Em outra clássica entrevista, concedida a Eugenio Scalfari, Francisco acentuou que o amor (ágape) é o lugar preferencial do amor a Deus. É no exercício do amor que manifestamos, de fato, o caminho mais nobre do amor a Deus. É mediante o amor que estendemos os nossos corações, braços e mentes em direção aos outros. Francisco radicaliza, e de forma ousada sublinha que o amor é o “único” modo indicado por Jesus para o exercício das bem aventuranças.
No caminho profético de Francisco, o diálogo vem ocupando um lugar de destaque. O Deus que Francisco nos anuncia não é um Deus católico, pois ele mesmo disse que esse Deus particularizado não existe. O Deus em que acreditamos é um Deus de todos, que acolhe a todos, que se coloca disponível e atento bem antes que nos dispomos a busca-lo na nossa vida e ação. Francisco foi sempre um vivo adversário de qualquer proselitismo. Sua proposta é sempre dialogal. Como ele disse, certa vez, com acerto, “o mundo vem percorrido por estradas que nos avizinham e distanciam, mas o importante é que nos levem ao bem”.
Em seu testemunho nessas décadas, Francisco tem igualmente nos mostrado um caminho espiritual bonito, de despojamento e ternura, uma ternura que cobre não só os seres humanos, mas toda a criação. Em sua encíclica sobre o cuidado da casa comum, sinalizou que “todo o universo material é uma linguagem do amor de Deus, do seu carinho sem medida por nós. O solo, a água, as montanhas: tudo é carícia de Deus”. Francisco coloca-nos, assim, na vanguarda de um dialogo que não se restringe ao ecumenismo ou ao diálogo com as religiões, mas também com todas as criaturas: um diálogo inter-espécies, voltado para a garantia de uma habitualidade essencial no mundo: fraterna e solidária.

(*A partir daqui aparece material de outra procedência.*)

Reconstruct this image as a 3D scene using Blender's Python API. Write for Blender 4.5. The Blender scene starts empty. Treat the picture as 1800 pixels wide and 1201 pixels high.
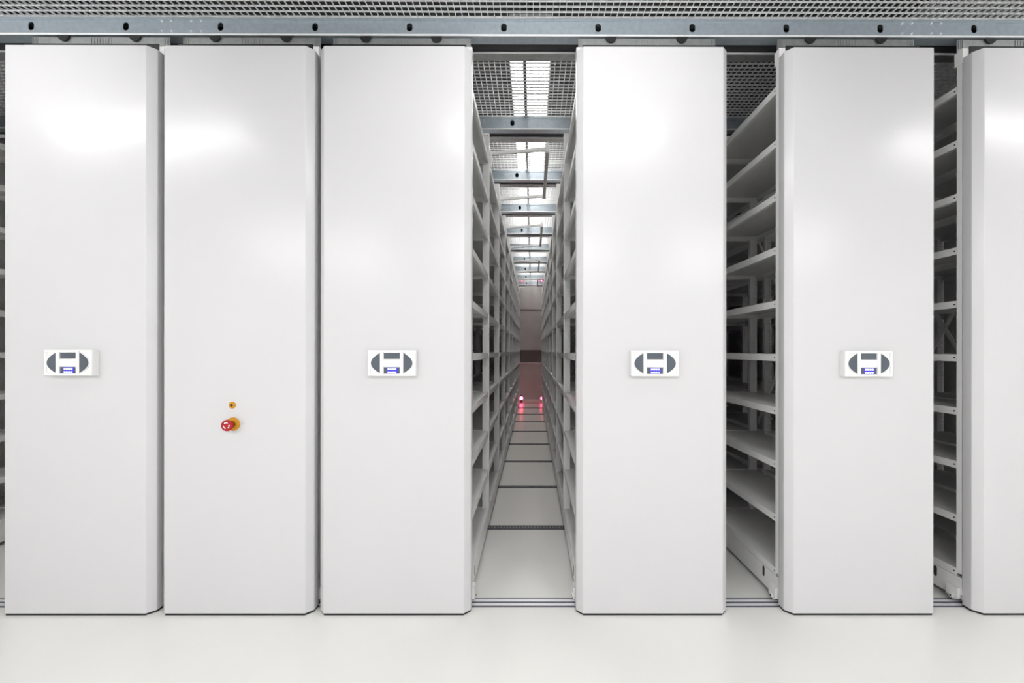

Em sua visita ao Brasil, em 2013, Francisco deixou de forma muito clara qual o testemunho que considera fundamental nesses tempos sombrios do Antropoceno: conservar a esperança, viver na alegria e deixar-se surpreender por Deus. Foi o que falou em sua homilia na Basílica do Santuário Nacional de Aparecida. São três traços fundamentais, e que expressam o singular convite que Francisco busca deixar para todos nós e para a igreja como um todo. A aventura que Francisco nos convida a participar é a do encontro: “deixar-se procurar e deixar-se encontrar por Deus”.
Lendo os jornais na manhã do dia 11 de abril de 2025, uma sexta feira delicada, e que se abriu com um sol modesto, fui surpreendido com uma linda imagem de Francisco em matéria do jornal Folha de São Paulo. Ele aparece de surpresa na Basílica de São Pedro, não com as vestes papais, mas de forma simples, como um homem comum. Ele quis mostrar ao mundo inteiro que ele é um homem simples, como tantos outros; alguém que habita a nossa aldeia. Ele aparece sem os trajes de pontífice, de forma simples, humana, contingente. É essa imagem de "Francisco" que ele sempre quis passar para todos. Em sua visão, o papa é alguém como qualquer ser humano, que apenas exerce uma tarefa especial, no campo da ação no mundo e na evangelização. Que traço mais encantador. Assim deveriam ser todos os papas: simples bispos de Roma. O que dele se irradia, com esplendor, é o seu testemunho pessoal, o seu despojamento e a sua disposição para ser um servidor do evangelho. Por isso essa minha emoção.